For decades BANT has served as a pretty good framework for qualifying opportunities. But it’s no longer the useful tool it once was.
BUDGET
Unless your dream client is already purchasing what you sell, they aren’t likely to have budget set aside for what you sell. This doesn’t mean they don’t have the money. It also doesn’t mean that they won’t spend the money.
The companies you are calling on have the money they need for anything they believe is a priority. If it’s tied to their strategic objectives, they’ll find the money.
How do you show your dream client that what you sell is what they need to achieve their goals and objectives?
AUTHORITY
The idea of authority was used to help salespeople find the one person they need with the formal authority to bind their organization to a deal. This was useful before companies started buying on consensus. Now, there is no decision-maker. Instead, there are decision-makers. I’ve personally sat in a room with 14 stakeholders, all of whom could say no to a deal individually, none who could or would say yes individually.
This doesn’t mean that you don’t need executive sponsorship. You do.

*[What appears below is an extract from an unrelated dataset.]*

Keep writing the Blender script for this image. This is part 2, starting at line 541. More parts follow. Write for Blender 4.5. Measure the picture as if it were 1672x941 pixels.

You also need consensus.
How do you find the stakeholders you need to build the consensus necessary so that the one person with the formal authority is willing to bind their organization to a contract?
NEED
I’d love to tell you that your dream clients are desperately waiting for you to call on them. It would be wonderful if your dream client’s business would cease existing tomorrow without you and your solution. But your dream client will still exist tomorrow, with or without your solution.
Many of your dream clients aren’t dissatisfied enough to change. This is why ideas like The Challenger Sale and Insight Selling are so sexy; they help you develop a need where none exists. Unless your dream client already buys what you sell, you need to create and develop the need.
This is why you don’t like your leads. You now do the work of “need generation.”
TIME
You aren’t likely to find time as a factor. Your dream client can change today, but tomorrow works too. So does next quarter. Sure they’re leaving money on the table, but they’ve lived with their problems for so long they trust them more than they trust your solution. Your solution means change.
Unless you tie what you sell to your dream client’s strategic objective, and unless your value proposition is compelling because the strategic goal is already compelling. The more you can prove that change is necessary and that sooner is better than later, the more urgency you create.